Some scam artists do not need new technology 

Many scams have been pulled off with the use of new technology. 

But there are people who do not need modern gimmickry to take money and/or property from its legitimate owners. Political power, exercised for self-interest and to satisfy one’s greed, appears to be still the most effective and cheapest way for people to get what they want. 

In Antipolo City, after reportedly ruling that a property was unfit for cultivation because of its sharp slope – and thus exempt from coverage of the land reform law – the Department of Agrarian Reform (DAR) allegedly reversed itself and awarded the land to “claimant farmers”, who declared they had been tilling the land for years. 

The property owners never had any tenants precisely because they could not grow anything on the land because it was sloping. The couple purchased the land when Antipolo was virtually only a pilgrim destination because of the Nuestra Señora de la Paz y Buen Viaje (Our Lady of Peace and Good Voyage). 

With the land unsuitable for farming, they were waiting until Antipolo was more developed to find ways to make their investment worthwhile. The couple passed without coming up with an idea and their heirs still did not know what they would do with the property. 

But apparently a powerful Antipolo politician, who is reportedly running for a local position this year, saw its potential before the heirs did. She allegedly arranged for the “farmers” to petition DAR to award them the property, which the agency did with obscene haste.

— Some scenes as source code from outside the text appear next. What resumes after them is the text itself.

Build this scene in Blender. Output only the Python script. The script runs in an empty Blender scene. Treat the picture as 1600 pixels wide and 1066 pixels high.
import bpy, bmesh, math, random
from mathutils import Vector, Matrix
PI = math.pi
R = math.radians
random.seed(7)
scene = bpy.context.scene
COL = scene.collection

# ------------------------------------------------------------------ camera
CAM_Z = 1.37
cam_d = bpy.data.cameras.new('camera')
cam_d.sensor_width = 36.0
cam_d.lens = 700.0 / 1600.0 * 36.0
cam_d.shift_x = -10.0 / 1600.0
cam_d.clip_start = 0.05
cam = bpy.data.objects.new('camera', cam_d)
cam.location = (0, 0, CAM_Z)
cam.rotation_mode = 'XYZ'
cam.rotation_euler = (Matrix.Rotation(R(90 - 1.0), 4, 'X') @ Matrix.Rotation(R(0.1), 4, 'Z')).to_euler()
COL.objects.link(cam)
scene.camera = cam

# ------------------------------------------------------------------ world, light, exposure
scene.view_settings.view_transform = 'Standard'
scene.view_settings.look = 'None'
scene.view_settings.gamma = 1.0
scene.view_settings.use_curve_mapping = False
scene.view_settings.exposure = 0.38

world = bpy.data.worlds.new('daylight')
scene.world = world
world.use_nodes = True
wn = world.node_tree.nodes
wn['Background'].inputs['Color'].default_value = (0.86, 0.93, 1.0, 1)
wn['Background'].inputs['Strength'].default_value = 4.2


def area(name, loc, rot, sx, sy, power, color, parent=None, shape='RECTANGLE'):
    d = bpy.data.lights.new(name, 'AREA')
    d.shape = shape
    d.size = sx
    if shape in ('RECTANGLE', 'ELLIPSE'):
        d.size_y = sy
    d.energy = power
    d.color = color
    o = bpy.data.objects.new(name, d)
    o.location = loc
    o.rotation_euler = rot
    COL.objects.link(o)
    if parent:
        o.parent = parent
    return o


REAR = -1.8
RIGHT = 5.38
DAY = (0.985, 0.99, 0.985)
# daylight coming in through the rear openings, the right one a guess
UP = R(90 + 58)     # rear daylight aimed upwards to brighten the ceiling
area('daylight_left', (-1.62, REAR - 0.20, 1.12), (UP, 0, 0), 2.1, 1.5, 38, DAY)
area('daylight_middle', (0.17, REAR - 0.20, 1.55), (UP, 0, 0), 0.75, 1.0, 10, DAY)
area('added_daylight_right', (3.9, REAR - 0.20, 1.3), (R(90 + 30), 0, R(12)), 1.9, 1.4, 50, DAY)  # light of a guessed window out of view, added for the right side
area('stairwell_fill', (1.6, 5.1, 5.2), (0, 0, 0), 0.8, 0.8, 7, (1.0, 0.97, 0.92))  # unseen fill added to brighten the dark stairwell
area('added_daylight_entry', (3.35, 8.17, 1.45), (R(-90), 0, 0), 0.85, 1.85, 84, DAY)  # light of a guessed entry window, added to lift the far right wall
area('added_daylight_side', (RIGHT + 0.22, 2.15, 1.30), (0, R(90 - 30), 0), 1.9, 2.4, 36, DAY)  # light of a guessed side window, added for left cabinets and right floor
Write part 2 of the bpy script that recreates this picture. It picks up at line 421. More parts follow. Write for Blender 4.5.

The real owners petitioned for a reversal of the order but, after acting with haste in putting the property under the coverage of the land reform law, DAR is reportedly taking its time handing down a decision. 

In the meantime, the politician and her associates have managed to have a new deed of ownership issued to them, even though the legitimate owners are in possession of the real title to the property and they have not been asked, much less notified, about the transfer of ownership.  

Much earlier, the politician allegedly opened the property, which she does not own and has not paid the owners even a peso for its use, to informal settlers. Now, after getting it covered under the land reform law, the politician has converted the property into a subdivision.  

The “farmer claimants” have all but disappeared. They probably won’t be able to afford a lot in the subdivision anyway. 

Adding injury to insult, the heirs were made to pay over one million pesos in back taxes only to find out that the title to their property had been given to someone else. And the developers now crow about the subdivision having a “clean title”. 

The legitimate owners are willing to transfer ownership to the politician but only IF they get paid a fair amount for the property. Sounds reasonable but will they get justice for the theft of their property when they are fighting a seemingly powerful local politician? Will government agencies remember that public service is a public trust? And will the local politician develop a conscience and see the error of her ways? 

Perhaps the aggrieved property owner should start praying to Antipolo’s patroness to help her resolve her problem.